One day, not too far off, fossil fuels will be largely a thing of the past. So anyone who invests in coal now does so at his or her peril. With more green investments coming to the fore, those financing them would, we should hope, counterbalance powerful lobbying by the coal industry, which is willing to put the world at risk to advance its shortsighted interests.

Indeed, the move away from a high-carbon economy — in which coal, gas and oil interests often dominate, is just one of several major changes in the global geo-economic order. Many others are inevitable, given China’s soaring share of global output and demand.

The New Development Bank, established by the BRICS nations — Brazil, Russia, India, China, and South Africa — was launched last year, becoming the first major international financial institution led by emerging nations. In addition, despite US President Barack Obama’s resistance, the China-led Asian Infrastructure Investment Bank was also established and is to start operations this month.

The US did act with greater wisdom where the yuan was concerned. It did not obstruct the currency’s admission to the basket of currencies that constitute the IMF’s reserve asset — the Special Drawing Rights. In addition, five years after Obama’s administration agreed to modest changes in the voting rights of China and other emerging markets at the IMF — a small nod to the new economic realities — the US Congress finally approved the reforms.

The most controversial geo-economic decisions last year concerned trade. Almost unnoticed after years of desultory talks, the WTO’s Doha Development Round — initiated to redress imbalances in previous trade agreements that favored developed nations — was given a quiet burial.
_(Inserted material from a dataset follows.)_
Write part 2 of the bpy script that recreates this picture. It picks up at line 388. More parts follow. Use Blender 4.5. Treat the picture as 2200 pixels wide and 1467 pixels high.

The US’ hypocrisy — advocating free trade, but refusing to abandon subsidies on cotton and other agricultural commodities — had posed an insurmountable obstacle to the Doha negotiations. In place of global trade talks, the US and Europe have mounted a divide-and-conquer strategy, based on overlapping trade blocs and agreements.

As a result, what was intended to be a global free-trade regime has given way to a discordant managed-trade regime. Trade for much of the Pacific and Atlantic regions is to be governed by agreements, thousands of pages in length and replete with complex rules of origin that contradict basic principles of efficiency and the free flow of goods.

The US concluded secret negotiations on what might turn out to be the worst trade agreement in decades, the Trans-Pacific Partnership (TPP) — which now faces an uphill battle for ratification, as all the leading Democratic presidential hopefuls and many of the Republican presidential hopefuls have weighed in against it.

The problem is not so much with the agreement’s trade provisions, but with the “investment” chapter, which severely constrains environmental, health and safety regulation, and even financial regulations with significant macroeconomic impacts.